В итоге наиболее буйные руководители «оппозиционных» массовок — Проханов, Лимонов, Астафьев, Павлов и Филатов, во главе с генералом Макашовым — неожиданно укатили в Севастополь поднимать народ на борьбу против украинских оккупантов, оставив Москву полностью в распоряжении Анпилова и Терехова. И в этот момент Анпилов… исчез.
8 мая Анпилов был вызван в городскую прокуратуру, где должен был дать показания о кровавых беспорядках 1 Мая. Анпилов доказывал, что первомайские события были спровоцированы оккупационными властями, вызвавшими стихийное возмущение трудового народа. Поскольку переубедить его не удалось, а задержать в связи с неприкосновенностью было нельзя, Анпилова отпустили. После чего он и исчез.
Как выяснилось позднее, Анпилов шел на встречу со своим «активом» из бомжей, которые, помятуя о первомайских днях, когда многим из них пришлось отведать милицейских дубинок и кулаков, потребовали на 9 Мая, то есть на завтра, деньги вперед.
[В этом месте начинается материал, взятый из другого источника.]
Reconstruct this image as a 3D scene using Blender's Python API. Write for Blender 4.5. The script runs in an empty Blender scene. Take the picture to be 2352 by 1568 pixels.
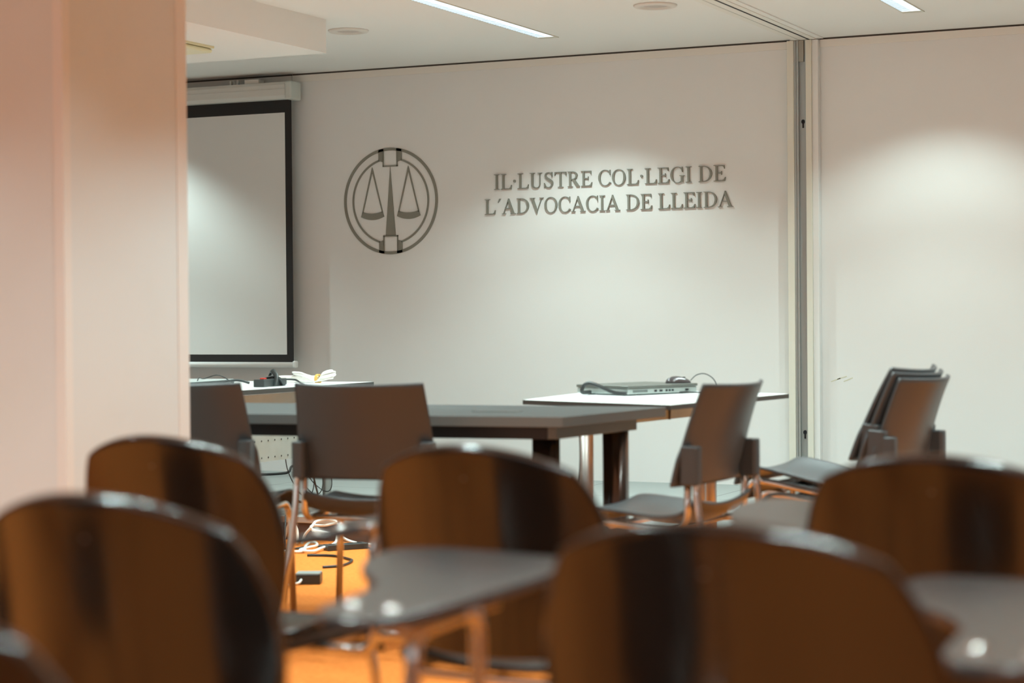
import bpy, bmesh, math, random
from mathutils import Vector, Matrix
random.seed(4)
SC = bpy.context.scene
COL = SC.collection

# ------------------------------------------------------------------ camera
EYE = Vector((0.0, 0.0, 1.0692))
YAW, PITCH, ROLL = math.radians(25.1241), math.radians(-0.7593), math.radians(-0.4778)
fw = Vector((-math.sin(YAW)*math.cos(PITCH), math.cos(YAW)*math.cos(PITCH), math.sin(PITCH)))
r0 = Vector((math.cos(YAW), math.sin(YAW), 0)); u0 = r0.cross(fw)
rt = r0*math.cos(ROLL) + u0*math.sin(ROLL)
up = -r0*math.sin(ROLL) + u0*math.cos(ROLL)
cd = bpy.data.cameras.new('camera'); cam = bpy.data.objects.new('camera', cd); COL.objects.link(cam)
M = Matrix((rt, up, -fw)).transposed().to_4x4(); M.translation = EYE
cam.matrix_world = M
cd.sensor_fit = 'HORIZONTAL'; cd.sensor_width = 36.0; cd.lens = 70.0
cd.clip_start = 0.05; cd.clip_end = 60
cd.dof.use_dof = True; cd.dof.focus_distance = 11.0; cd.dof.aperture_fstop = 2.6
SC.camera = cam

# ------------------------------------------------------------------ world, view
SC.view_settings.view_transform = 'Standard'; SC.view_settings.look = 'None'
SC.view_settings.gamma = 1.0; SC.view_settings.use_curve_mapping = False
SC.view_settings.exposure = 0.0
wd = bpy.data.worlds.new('world'); SC.world = wd; wd.use_nodes = True
wd.node_tree.nodes['Background'].inputs[0].default_value = (0.93, 0.97, 1.0, 1)
wd.node_tree.nodes['Background'].inputs[1].default_value = 1.9  # cool fill, enters through the opening added in the front wall

D = 10.606          # back wall
ZS = 0.11           # raised floor
ZC = 2.57           # ceiling
YN = 8.21           # edge of the raised floor
RX0, RX1, RY0 = -9.2, 4.6, -4.0

# strip lamps: (x, y0, y1); the rear three are unseen, added to light the carpet
STRIPS = [(-4.392, 5.2, 9.88), (-2.408, 5.2, 9.91), (-0.42, 5.2, 9.9), (-4.392, 0.2, 3.4), (-2.408, 0.5, 4.2), (-0.42, -0.5, 4.2), (-7.6, 8.9, 9.95)]
LAMP_POWER = 78.0   # watts per spot of a strip
LAMP_COL = (0.78, 1.0, 0.97)
for (x, y0, y1) in STRIPS:
    n = max(2, int(round((y1-y0)/0.55)))
    for k in range(n):
        ld = bpy.data.lights.new('strip_lamp_light', 'SPOT'); ld.spot_size = math.radians(116 if k == 0 else 106); ld.spot_blend = 0.5 if k == 0 else 0.38
        ld.shadow_soft_size = 0.03; ld.energy = LAMP_POWER*(y1-y0)/n/0.55*(0.85 if y1 < 5 else 1.07)*(0.8 if x > -2.5 else 1.0)*(1.35 if x < -7 else 1.0); ld.color = LAMP_COL
        lo = bpy.data.objects.new('strip_lamp_light', ld); COL.objects.link(lo)
        lo.location = (x, y1-0.05-(y1-y0-0.1)*k/(n-1), ZC-0.012)

# ------------------------------------------------------------------ materials
def mat(name, col, rough=0.5, metal=0.0, spec=0.5, noise=None, bump=None, emit=None, coat=0.0):
    m = bpy.data.materials.new(name); m.use_nodes = True
    nt = m.node_tree; b = nt.nodes['Principled BSDF']
    b.inputs['Base Color'].default_value = (*col, 1); b.inputs['Roughness'].default_value = rough
    b.inputs['Metallic'].default_value = metal; b.inputs['Specular IOR Level'].default_value = spec
    b.inputs['Coat Weight'].default_value = coat
    tc = nt.nodes.new('ShaderNodeTexCoord')
    if noise:   # (scale, second colour, lo, hi)
        n = nt.nodes.new('ShaderNodeTexNoise'); n.inputs['Scale'].default_value = noise[0]; n.inputs['Detail'].default_value = 5
        nt.links.new(tc.outputs['Object'], n.inputs['Vector'])
        r = nt.nodes.new('ShaderNodeValToRGB'); r.color_ramp.elements[0].position = noise[2]; r.color_ramp.elements[1].position = noise[3]
        r.color_ramp.elements[0].color = (*col, 1); r.color_ramp.elements[1].color = (*noise[1], 1)
        nt.links.new(n.outputs['Fac'], r.inputs['Fac']); nt.links.new(r.outputs['Color'], b.inputs['Base Color'])
    if bump:
        n = nt.nodes.new('ShaderNodeTexNoise'); n.inputs['Scale'].default_value = bump[0]; n.inputs['Detail'].default_value = 4
        nt.links.new(tc.outputs['Object'], n.inputs['Vector'])
        bp = nt.nodes.new('ShaderNodeBump'); bp.inputs['Strength'].default_value = bump[1]; bp.inputs['Distance'].default_value = 0.01
        nt.links.new(n.outputs['Fac'], bp.inputs['Height']); nt.links.new(bp.outputs['Normal'], b.inputs['Normal'])
    if emit:
        b.inputs['Emission Color'].default_value = (*emit[0], 1); b.inputs['Emission Strength'].default_value = emit[1]
    return m
m_wall = mat('white_wall_paint', (0.80, 0.79, 0.775), 0.6, noise=(0.9, (0.77, 0.762, 0.745), 0.35, 0.7), bump=(90, 0.03))
m_band_wall = mat('wall_band_paint', (0.80, 0.765, 0.71), 0.55)
m_groove = mat('shadow_gap', (0.07, 0.06, 0.05), 0.8)
m_ceil = mat('ceiling_paint', (0.83, 0.81, 0.78), 0.8)
m_pillar = mat('pillar_panel', (0.72, 0.80, 0.84), 0.4, noise=(3, (0.70, 0.77, 0.79), 0.5, 0.8))
m_guard = mat('corner_guard_plastic', (0.80, 0.83, 0.84), 0.3)
m_carpet = mat('orange_carpet', (0.84, 0.26, 0.055), 0.95, spec=0.1, noise=(55, (0.70, 0.19, 0.035), 0.4, 0.75), bump=(260, 0.6))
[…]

В итоге Анпилов, забыв главную заповедь вождя о том, что трудовой народ никогда не должен лицезреть своего фюрера иначе, как на трибуне, напился с «активом» до такого состояния, что был обнаружен только через сутки избитым и в состоянии глубочайшей похмелюги. От нового вождя мирового пролетариата несло, как от ликеро-водочного завода.